The Heron and the Pond
A good Koan, as in the collection of gnomic phrases popularized by Zen, is an inexhaustible fountain of symbolic resonances. The mind can ponder, play, ruminate and allow unexpected meanings to emerge. Not all koans are passed down by tradition; sometimes the world can throw a live one at you, like lobbing a friendly grenade....
There we were meditating in the hut in the garden. Just nearing the end of session and deep in silence, came a strange noise and splash from outside.
What’s that? The mind processes briefly: ‘Ah, the plastic guard heron has tipped over into the pond.’ Why? Nothing is near, nothing touched it. There is no wind.

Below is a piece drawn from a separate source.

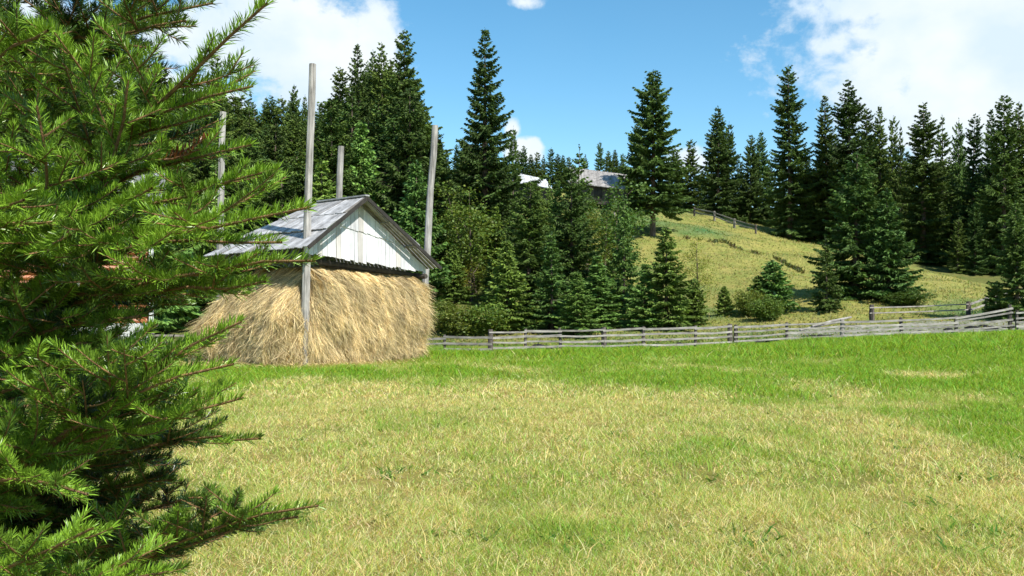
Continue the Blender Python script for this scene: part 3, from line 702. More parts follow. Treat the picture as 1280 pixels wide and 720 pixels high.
    # stalks fallen round the foot
    m = 5000; fu = rng.random(m); q, nq = surf(fu, np.full(m, .04)); q = q + nq * (rng.random(m) ** 2.2 * 1.1 - .05)[:, None]; q[:, 2] = ground_z(q[:, 0] + N0[0], q[:, 1] + N0[1]) + .03 + .07 * rng.random(m)
    th = rng.random(m) * 6.283; dv3 = np.stack([np.cos(th), np.sin(th), rng.normal(size=m) * .25], 1); l3 = (.08 + .2 * rng.random(m))[:, None]
    s3 = unit(np.cross(dv3, UP)) * .005 + UP * .003; e3 = q + dv3 * l3; m3 = (q + e3) / 2 + UP * .02
    V3 = np.stack([q - s3, q + s3, m3 + s3, m3 - s3, e3 + s3 * .5, e3 - s3 * .5], 1).reshape(-1, 3); kk = np.arange(m)[:, None] * 6
    F3 = np.concatenate([kk + np.array([[0, 1, 2, 3]]), kk + np.array([[3, 2, 4, 5]])], 0) + len(P) + len(V2)
    c3 = np.array([.62, .48, .22])[None] * (.6 + .6 * rng.random(m))[:, None]
    me = amesh('haystack', np.vstack([P, V2, V3]), np.vstack([F, F2, F3]), M['straw'], np.vstack([cc, np.repeat(sc, 6, 0), np.repeat(c3, 6, 0)]))
    o = link('haystack', me); o.location = tuple(N0); tag(o, 'big golden haystack filling the space under the board roof between the poles', 'haystack')
hay()

# ------------------------------------------------------------------ fences
def P3(px, d, lift=0):
    x = (px - 640) / FPX * d; return np.array([x, d, gz(x, d) + lift])
def fence(label, posts, rails_z, w=.045, h=.085, rail_drop=0.0, name='rail_fence', post_mat='post', skip=()):
    o0 = P3(posts[0][0], posts[0][1]); root = empty(name, tuple(o0)); tag(root, label, 'fence')
    pts = []
    for (px, d, hh, r, pale) in posts:
        b = P3(px, d); pts.append((b, hh))
        m = MB(); lean = rng.normal(size=2) * .03; top = b + UP * (hh + .06) + np.array([lean[0], lean[1], 0])
        m.tube([b - UP * .3 - o0, (b + top) / 2 - o0 + rng.normal(size=3) * .006, top - o0], [r * 1.3, r * 1.25, r * 1.1], 8, (.8, .8, .8), .3)
        m.build('post', M['rail' if pale else 'post'], root)
    for k in range(len(pts) - 1):
        (p, hp), (q, hq) = pts[k], pts[k + 1]
        if k in skip: continue
        for zf in rails_z:
            j1, j2 = rng.normal(size=2) * .022
            a = p + UP * (hp * zf + j1) - o0; c = q + UP * (hq * zf + j2) - o0; a = a + np.array([0, -.09, 0]); c = c + np.array([0, -.09, 0])
            dv = (c - a); a = a - dv * .03; c = c + dv * .03; mid = (a + c) / 2 - UP * (.03 * rng.random())
            m = MB(); kcol = .75 + .4 * rng.random(); hh2 = h * (.8 + .4 * rng.random())
            m.beam(a, mid, w, hh2, col=(kcol,) * 3, j=.01); m.beam(mid, c, w, hh2, col=(kcol,) * 3, j=.01)
            m.build('rail', M['rail'], root)
    return root
def ph(px, d, top): return EYE + (HOR - top) / FPX * d - gz((px - 640) / FPX * d, d)   # post height so its top reaches a row
lp_ = [(500, 42.5, 422, .05, 0), (556, 42, 420, .05, 0), (613, 41.5, 419, .09, 0)]
fence('low three-rail fence stretch from behind the haystack to the thick brown post', [(px, d, ph(px, d, t), r, c) for px, d, t, r, c in lp_], (.93, .55, .18))
ms = [(613, 41.7, 415, .09, 0), (657, 41.9, 414, .05, 0), (701, 42.1, 413, .05, 0), (755, 42.3, 412, .10, 0), (805, 42.5, 411, .06, 0), (869, 42.8, 410, .05, 0), (913, 43, 408, .09, 0), (919, 43.1, 409, .08, 0), (983, 43.3, 406, .06, 0), (1053, 43.6, 402.5, .08, 1), (1127, 43.8, 400, .06, 0), (1195, 44, 397.5, .06, 0), (1263, 44, 384, .07, 0), (1271, 43.9, 391, .06, 0), (1345, 44, 384, .07, 0), (1430, 44, 380, .07, 0)]
fence('long grey post-and-rail fence along the far edge of the green meadow', [(px, d, max(.75, ph(px, d, t - 1.5)), r, c) for px, d, t, r, c in ms], (.94, .70, .46, .22), skip=(6, 12))
lf = [(-60, 41, 418, .06, 0), (20, 41, 418, .06, 0), (100, 41, 418, .06, 0), (190, 41, 418, .06, 0), (262, 41, 418, .06, 0)]
fence('pale rail fence left of the haystack seen through the near spruce branches', [(px, d, ph(px, d, t), r, 1) for px, d, t, r, c in lf], (.93, .6, .25))
bk = [(1090, 52, 382, .11, 0), (1210.5, 53, 378, .10, 0)]
fence('pair of pale straight poles on two dark posts on the far bank', [(px, d, ph(px, d, t), r, 0) for px, d, t, r, c in bk], (.88, .52), w=.06, h=.07, name='pole_fence')
bk = [(1211, 53.4, 380, .08, 0), (1232, 54.5, 372, .07, 0), (1262, 56, 364, .07, 0), (1300, 58, 352, .07, 0)]
fence('dark slanting rail fence climbing the bank at the right', [(px, d, ph(px, d, t), r, 0) for px, d, t, r, c in bk], (.95, .55), w=.05, h=.09)
bk = [(868, 101, 257, .08, 0), (893, 99, 262, .09, 1), (918, 96, 267, .1, 1), (945, 93.5, 271, .08, 0)]
fence('small grey rail fence on the top of the yellow hill', [(px, d, max(.6, min(.9, ph(px, d, t))), r, c) for px, d, t, r, c in bk], (.9, .5), w=.06, h=.09, name='hilltop_fence')
# loose slanting rails leaning by the fence
for (a, b, lab) in (((1015, 408, 45.5), (1064, 396.5, 47.5), 'upper of two loose grey poles leaning up behind the pale fence post'), ((1000, 413, 45.2), (1050, 402, 46.8), 'lower of two loose grey poles leaning up behind the pale fence post')):
    p = W(*a); q = W(*b); m = MB(); m.tube([p - p, (q - p) / 2 + UP * .03, q - p], [.05, .055, .045], 8, (1, 1, 1), .2)
    o = m.build('loose_pole', M['rail']); o.location = tuple(p); tag(o, lab, 'pole', 'loose poles leaning by the fence')

# rocks
def rock(px, d, s, label, group='pale rocks behind the fence'):
    u = np.linspace(0, 2 * math.pi, 11)[:-1]; V = []
    for i, (zz, rr) in enumerate(((-.3, .8), (.05, 1), (.4, .85), (.65, .45), (.7, .08))):
        for k in u: V.append([math.cos(k) * rr * (1 + .35 * (rng.random() - .5)), math.sin(k) * rr * .8 * (1 + .35 * (rng.random() - .5)), zz * (1 + .3 * (rng.random() - .5))])
    F = [(i * 10 + k, i * 10 + (k + 1) % 10, (i + 1) * 10 + (k + 1) % 10, (i + 1) * 10 + k) for i in range(4) for k in range(10)]
    p = P3(px, d); o = link('rock', amesh('rock', np.array(V) * s * np.array([1.3, 1, .8]), np.array(F), M['rock'], None, False)); o.location = tuple(p)
    o.rotation_euler = (0, 0, random.random() * 6); tag(o, label, 'rock', group)
M['rock'].node_tree  # uses 'col' when present
for px, d, s in ((672, 43.1, .5), (682, 43.3, .4), (690, 43.2, .35), (966, 44.2, .4), (1012, 44.4, .5), (1028, 44.5, .5), (1036, 45, .4), (1018, 45, .35), (1007, 45.3, .3), (1190, 44.8, .25), (1240, 46, .35), (1215, 47, .3), (1186, 46.5, .3), (1230, 47.5, .25), (1262, 46.5, .3), (1105, 45, .25), (820, 45, .3), (780, 45.3, .25), (850, 46, .25), (950, 45.5, .3), (1070, 46, .3), (1150, 46.5, .25)):
    rock(px, d, s, 'pale grey rock lying just behind the meadow fence')

# ------------------------------------------------------------------ barns on the hill
def barn(label, pr0, pr1, pe0, pe1, d0, d1, back, wall_h, roofcol, roofmat, name='barn'):
    """ridge pr0-pr1 and front eave pe0-pe1 given as photo points with distances d0 (left) and d1 (right)"""
    r0 = W(*pr0, d0 + back / 2); r1 = W(*pr1, d1 + back / 2); e0 = W(*pe0, d0); e1 = W(*pe1, d1)
    o0 = (e0 + e1) / 2 - UP * wall_h; root = empty(name, tuple(o0)); tag(root, label, 'barn')
    f0 = 2 * r0 - e0; f1 = 2 * r1 - e1; f0[2] = e0[2]; f1[2] = e1[2]
    al = unit(e1 - e0); m = MB()
    for lo0, lo1, hi0, hi1 in ((e0, e1, r0, r1), (f0, f1, r0, r1)):
        n = 40
        for i in range(n):
            P = []
            h1 = .03 * rng.random()
            for dz in (0, .07):
                for (u, s) in ((i / n, -.04), ((i + .97) / n, -.04), ((i + .97) / n, 1), (i / n, 1)):
                    P.append((lo0 + (lo1 - lo0) * u) * (1 - s) + (hi0 + (hi1 - hi0) * u) * s + UP * (dz + h1) - o0)
            m.hexa(P, np.array(roofcol) * (.8 + .4 * rng.random()))
    m.build('roof', roofmat, root)
    w = MB(); ins = .25; inn = unit(np.cross(UP, al)); inn = inn if inn[1] > 0 else -inn
    c = [e0 + al * ins + inn * ins, e1 - al * ins + inn * ins, f1 - al * ins - inn * ins, f0 + al * ins - inn * ins]
    w.hexa([p - UP * (wall_h + 1.0) - o0 for p in c] + [p - UP * .05 - o0 for p in c])
    for a, b, r in ((c[0], c[3], r0), (c[1], c[2], r1)):
        s = 1 if r is r0 else -1
        a2 = a - UP * .05 - o0; b2 = b - UP * .05 - o0; t = r - o0 - UP * .1 + al * s * ins
        w.add([a2, b2, t, (a2 + t) / 2], [(0, 1, 2, 3)])
    w.build('wall', M['post'], root)
    dw = MB(); q = c[0] * .55 + c[1] * .45 - o0 - inn * .03
    dw.beam(q - UP * .1, q - UP * 1.5, .9, .05, up=tuple(inn)); dw.build('door', M['shadewood'], root)
    return root
barn('long low barn with grey shingle roof on the hill crest', (712, 210), (783, 219), (710, 228), (792, 238), 104, 100, 6, .9, (.85, .8, .74), M['roof'])
barn('small shed with bright pale roof left of the long barn', (646, 217), (682, 225), (650, 229), (690, 236), 106, 103, 4, .7, (1.7, 1.75, 1.75), M['roof'], 'shed')
pt = MB(); pt.tube([(0, 0, -.3), (0, 0, 2)], [.08, .07], 8); o = pt.build('wooden_post', M['rail']); o.location = tuple(P3(768, 96)); tag(o, 'pale upright post on the crest below the long barn roof', 'post')

# ------------------------------------------------------------------ log house at the left
hs = empty('log_house', tuple(P3(60, 34))); tag(hs, 'orange log house with grey roof and white base hidden behind the near spruce', 'house')
hx = unit(np.array([1, .40, 0])); hy = np.array([-hx[1], hx[0], 0]); o0 = P3(60, 34)
cr = W(183, 440, 34) - o0; cr[2] = 0       # right front corner
Lw, Dp = 9.0, 7.0
def H3(a, b, z): return cr - hx * a + hy * b + UP * z
m = MB(); m.hexa([H3(-.05, -.05, -.4), H3(Lw, -.05, -.4), H3(Lw, Dp, -.4), H3(-.05, Dp, -.4), H3(-.05, -.05, 1.25), H3(Lw, -.05, 1.25), H3(Lw, Dp, 1.25), H3(-.05, Dp, 1.25)]); m.build('foundation', M['plaster'], hs)
m = MB(); z = 1.34
while z < 5.0:
    k = .8 + .35 * rng.random()
    m.tube([H3(-.12, .1, z), H3(Lw / 2, .1, z), H3(Lw + .1, .1, z)], [.1] * 3, 8, (k, k, k)); m.tube([H3(.1, -.12, z), H3(.1, Dp / 2, z), H3(.1, Dp, z)], [.1] * 3, 8, (k, k, k)); z += .185
m.build('wall', M['log'], hs)
m = MB(); m.beam(H3(-.16, -.12, 1.3), H3(-.16, -.12, 5.0), .12, .12, up=(0, 1, 0)); m.build('corner_trim', M['white'], hs)
for a in (2.2, 5.2, 7.6):
    m = MB(); m.hexa([H3(a, -.06, 2.6), H3(a + 1, -.06, 2.6), H3(a + 1, .1, 2.6), H3(a, .1, 2.6), H3(a, -.06, 3.9), H3(a + 1, -.06, 3.9), H3(a + 1, .1, 3.9), H3(a, .1, 3.9)]); w = m.build('window', M['glass'], hs)
    m = MB()
    for p, q in ((H3(a, -.08, 2.55), H3(a, -.08, 3.95)), (H3(a + 1, -.08, 2.55), H3(a + 1, -.08, 3.95)), (H3(a + .5, -.08, 2.6), H3(a + .5, -.08, 3.9))): m.beam(p, q, .08, .05, up=(0, 1, 0))
    for p, q in ((H3(a - .04, -.085, 2.56), H3(a + 1.04, -.085, 2.56)), (H3(a - .04, -.085, 3.94), H3(a + 1.04, -.085, 3.94))): m.beam(p, q, .05, .08)
    m.build('frame', M['white'], w)
m = MB(); rc = (.55, .55, .56)
for s, t in ((-.6, Dp / 2), (Dp + .6, Dp / 2)):
    for i in range(40):
        a0_ = -.7 + (Lw + 1.4) * i / 40; a1_ = -.7 + (Lw + 1.4) * (i + .96) / 40
        k = np.array(rc) * (.8 + .4 * rng.random())
        m.hexa([H3(a0_, s, 4.85), H3(a1_, s, 4.85), H3(a1_, t, 7.4), H3(a0_, t, 7.4), H3(a0_, s, 4.93), H3(a1_, s, 4.93), H3(a1_, t, 7.48), H3(a0_, t, 7.48)], k)
m.build('roof', M['roof'], hs)
m = MB(); m.add([H3(.1, 0, 4.9), H3(.1, Dp, 4.9), H3(.1, Dp / 2, 7.35), H3(.1, Dp / 4, 6.1)], [(0, 1, 2, 3)], (1, 1, 1)); m.build('gable', M['log'], hs)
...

And so a koan is presented: The heron has fallen into the pond. A koan for both of us, no doubt.
It keeps returning to my mind, this heron, and the pond, and the falling. A living bird will stand, its long legs motionless, its eye bright and ready to pounce, poised in stillness and waiting for as long as it takes, so perfectly adapted to function. But living herons don’t fall into ponds! Should a heron fall momentarily asleep and land in water, what a shock it would be-- great flapping, flying drops and the bird taking off, orienting itself into a glide, and then back presently to the water’s edge by some pond, some stream, somewhere.

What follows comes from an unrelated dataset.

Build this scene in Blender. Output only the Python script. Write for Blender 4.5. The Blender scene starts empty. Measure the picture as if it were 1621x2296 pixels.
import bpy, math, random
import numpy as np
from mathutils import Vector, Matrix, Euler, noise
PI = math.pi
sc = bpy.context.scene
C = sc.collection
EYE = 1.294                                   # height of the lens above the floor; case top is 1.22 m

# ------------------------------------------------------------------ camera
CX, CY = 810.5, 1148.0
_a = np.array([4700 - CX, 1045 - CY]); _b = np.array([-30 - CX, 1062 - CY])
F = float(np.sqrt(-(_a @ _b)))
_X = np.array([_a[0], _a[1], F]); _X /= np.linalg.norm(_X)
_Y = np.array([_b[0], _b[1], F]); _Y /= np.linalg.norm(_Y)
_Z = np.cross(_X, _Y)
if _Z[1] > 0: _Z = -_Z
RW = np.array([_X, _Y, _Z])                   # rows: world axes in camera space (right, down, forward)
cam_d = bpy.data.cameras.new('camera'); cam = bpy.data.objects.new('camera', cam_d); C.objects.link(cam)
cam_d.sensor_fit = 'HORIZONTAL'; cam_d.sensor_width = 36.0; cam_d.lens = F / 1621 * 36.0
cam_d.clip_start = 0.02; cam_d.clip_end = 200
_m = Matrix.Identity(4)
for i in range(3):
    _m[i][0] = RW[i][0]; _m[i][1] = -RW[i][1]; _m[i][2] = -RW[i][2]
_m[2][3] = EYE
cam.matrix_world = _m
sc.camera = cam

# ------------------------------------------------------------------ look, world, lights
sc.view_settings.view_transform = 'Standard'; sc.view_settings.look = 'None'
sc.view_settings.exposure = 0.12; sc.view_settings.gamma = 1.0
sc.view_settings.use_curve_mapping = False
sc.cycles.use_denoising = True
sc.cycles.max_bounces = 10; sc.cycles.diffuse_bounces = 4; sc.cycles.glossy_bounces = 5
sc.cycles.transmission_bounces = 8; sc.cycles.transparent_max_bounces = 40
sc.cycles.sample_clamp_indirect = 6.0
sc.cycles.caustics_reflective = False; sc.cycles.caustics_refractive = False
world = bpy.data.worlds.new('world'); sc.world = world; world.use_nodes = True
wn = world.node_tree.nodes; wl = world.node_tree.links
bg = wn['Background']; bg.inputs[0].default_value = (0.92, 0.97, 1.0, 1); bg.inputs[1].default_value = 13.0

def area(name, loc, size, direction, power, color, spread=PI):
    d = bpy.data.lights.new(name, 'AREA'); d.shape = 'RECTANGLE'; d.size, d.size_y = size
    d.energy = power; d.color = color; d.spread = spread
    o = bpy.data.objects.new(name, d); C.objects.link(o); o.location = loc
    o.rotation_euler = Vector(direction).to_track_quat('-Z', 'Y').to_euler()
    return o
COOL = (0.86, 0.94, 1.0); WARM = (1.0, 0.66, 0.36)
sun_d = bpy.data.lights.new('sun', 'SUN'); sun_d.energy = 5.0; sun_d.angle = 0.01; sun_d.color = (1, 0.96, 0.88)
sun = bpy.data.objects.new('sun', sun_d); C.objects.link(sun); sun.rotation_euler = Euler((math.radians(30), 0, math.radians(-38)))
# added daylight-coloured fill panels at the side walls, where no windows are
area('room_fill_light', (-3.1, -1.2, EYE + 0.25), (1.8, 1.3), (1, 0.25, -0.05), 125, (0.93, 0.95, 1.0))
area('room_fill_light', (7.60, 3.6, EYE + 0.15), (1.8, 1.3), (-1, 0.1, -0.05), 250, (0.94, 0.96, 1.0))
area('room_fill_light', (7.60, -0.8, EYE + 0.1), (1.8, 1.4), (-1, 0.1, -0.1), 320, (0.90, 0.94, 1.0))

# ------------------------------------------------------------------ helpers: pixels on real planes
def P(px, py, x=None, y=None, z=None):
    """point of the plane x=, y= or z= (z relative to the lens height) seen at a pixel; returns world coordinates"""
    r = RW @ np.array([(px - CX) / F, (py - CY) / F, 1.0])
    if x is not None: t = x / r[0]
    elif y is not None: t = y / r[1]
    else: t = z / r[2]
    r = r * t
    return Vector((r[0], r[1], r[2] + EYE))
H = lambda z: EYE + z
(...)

But this shock is a gift, an interruption in the smooth expectations of function. Near the end of a quest, an external shock may re-orient the system. It is an interval, a gap where the new may enter, and in any creative process such interruptions can be embraced or even cultivated. We may find ourselves after a lifetime of meditative practice with our heron well set up, the pond smooth and reflecting the moon as it is supposed to do, but something missing. Where am I? What is missing?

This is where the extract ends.